— Provided records —

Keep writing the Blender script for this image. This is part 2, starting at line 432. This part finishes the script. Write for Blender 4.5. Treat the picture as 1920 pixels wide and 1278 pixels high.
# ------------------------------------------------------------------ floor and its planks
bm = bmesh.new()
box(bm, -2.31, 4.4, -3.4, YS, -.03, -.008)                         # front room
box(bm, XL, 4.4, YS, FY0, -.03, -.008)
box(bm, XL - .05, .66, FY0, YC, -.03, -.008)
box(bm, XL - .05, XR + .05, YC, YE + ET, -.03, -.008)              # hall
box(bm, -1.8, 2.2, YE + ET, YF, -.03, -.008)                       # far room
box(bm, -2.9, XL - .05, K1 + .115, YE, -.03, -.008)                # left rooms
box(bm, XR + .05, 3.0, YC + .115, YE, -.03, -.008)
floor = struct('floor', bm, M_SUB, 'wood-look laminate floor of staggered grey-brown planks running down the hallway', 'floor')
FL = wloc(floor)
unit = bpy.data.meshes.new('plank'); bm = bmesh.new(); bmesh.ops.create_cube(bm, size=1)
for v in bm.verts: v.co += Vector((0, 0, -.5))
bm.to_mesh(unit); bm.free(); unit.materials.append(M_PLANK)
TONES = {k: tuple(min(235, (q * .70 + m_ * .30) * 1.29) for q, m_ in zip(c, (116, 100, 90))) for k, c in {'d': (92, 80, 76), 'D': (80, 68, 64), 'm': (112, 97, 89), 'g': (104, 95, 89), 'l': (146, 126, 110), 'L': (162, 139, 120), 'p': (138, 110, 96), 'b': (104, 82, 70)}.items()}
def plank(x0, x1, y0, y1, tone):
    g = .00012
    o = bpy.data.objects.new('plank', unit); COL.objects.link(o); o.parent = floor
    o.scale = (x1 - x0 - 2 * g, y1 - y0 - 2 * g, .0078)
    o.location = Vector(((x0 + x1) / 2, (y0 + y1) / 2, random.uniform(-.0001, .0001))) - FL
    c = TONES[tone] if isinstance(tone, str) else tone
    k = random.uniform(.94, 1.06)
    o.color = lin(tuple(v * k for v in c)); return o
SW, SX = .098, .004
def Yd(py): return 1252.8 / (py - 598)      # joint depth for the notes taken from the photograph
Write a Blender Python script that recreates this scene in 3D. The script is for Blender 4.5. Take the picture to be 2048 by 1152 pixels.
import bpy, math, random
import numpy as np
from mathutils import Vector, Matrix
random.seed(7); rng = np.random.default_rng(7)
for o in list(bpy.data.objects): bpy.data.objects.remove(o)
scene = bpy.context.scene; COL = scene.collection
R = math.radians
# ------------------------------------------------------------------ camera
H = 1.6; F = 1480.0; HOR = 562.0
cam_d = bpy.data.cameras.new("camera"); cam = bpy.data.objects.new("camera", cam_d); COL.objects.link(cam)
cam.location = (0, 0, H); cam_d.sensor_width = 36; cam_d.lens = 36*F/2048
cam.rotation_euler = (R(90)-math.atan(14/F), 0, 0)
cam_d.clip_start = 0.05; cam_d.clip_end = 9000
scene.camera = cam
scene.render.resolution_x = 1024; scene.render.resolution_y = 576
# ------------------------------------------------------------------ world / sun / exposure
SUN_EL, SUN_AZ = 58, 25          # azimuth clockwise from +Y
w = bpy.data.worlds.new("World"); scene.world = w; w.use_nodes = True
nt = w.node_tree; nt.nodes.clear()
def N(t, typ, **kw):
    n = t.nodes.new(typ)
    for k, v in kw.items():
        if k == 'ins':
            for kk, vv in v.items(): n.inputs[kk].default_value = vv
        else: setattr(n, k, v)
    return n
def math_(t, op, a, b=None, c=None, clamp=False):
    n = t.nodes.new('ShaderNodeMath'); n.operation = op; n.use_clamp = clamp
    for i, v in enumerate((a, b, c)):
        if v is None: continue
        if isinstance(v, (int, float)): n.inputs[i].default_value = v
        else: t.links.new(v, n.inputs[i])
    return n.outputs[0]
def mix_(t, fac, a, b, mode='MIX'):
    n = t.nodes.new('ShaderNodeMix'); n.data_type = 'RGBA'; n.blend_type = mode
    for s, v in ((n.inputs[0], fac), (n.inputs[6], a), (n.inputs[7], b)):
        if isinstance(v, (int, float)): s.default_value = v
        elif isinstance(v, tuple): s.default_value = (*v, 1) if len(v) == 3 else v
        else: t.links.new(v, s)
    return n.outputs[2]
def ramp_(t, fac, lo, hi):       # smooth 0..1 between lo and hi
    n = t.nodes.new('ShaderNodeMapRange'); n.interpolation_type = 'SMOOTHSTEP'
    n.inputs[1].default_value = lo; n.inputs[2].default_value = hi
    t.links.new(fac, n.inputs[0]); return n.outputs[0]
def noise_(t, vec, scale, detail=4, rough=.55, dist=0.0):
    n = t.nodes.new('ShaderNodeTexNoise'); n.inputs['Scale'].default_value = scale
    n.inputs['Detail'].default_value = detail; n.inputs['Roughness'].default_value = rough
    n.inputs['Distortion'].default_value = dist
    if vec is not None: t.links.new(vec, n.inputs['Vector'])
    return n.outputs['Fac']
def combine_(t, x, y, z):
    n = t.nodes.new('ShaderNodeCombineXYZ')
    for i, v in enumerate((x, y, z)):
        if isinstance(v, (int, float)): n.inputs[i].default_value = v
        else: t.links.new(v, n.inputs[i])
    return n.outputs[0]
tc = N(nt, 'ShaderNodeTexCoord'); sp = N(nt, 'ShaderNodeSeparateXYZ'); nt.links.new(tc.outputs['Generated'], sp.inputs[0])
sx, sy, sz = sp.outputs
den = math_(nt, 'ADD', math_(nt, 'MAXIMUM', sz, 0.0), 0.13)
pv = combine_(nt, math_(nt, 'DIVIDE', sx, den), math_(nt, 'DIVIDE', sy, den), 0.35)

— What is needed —
Look through the lines above and collect those with the word "Blender".

— Result —
Keep writing the Blender script for this image. This is part 2, starting at line 432. This part finishes the script. Write for Blender 4.5. Treat the picture as 1920 pixels wide and 1278 pixels high.
Write a Blender Python script that recreates this scene in 3D. The script is for Blender 4.5. Take the picture to be 2048 by 1152 pixels.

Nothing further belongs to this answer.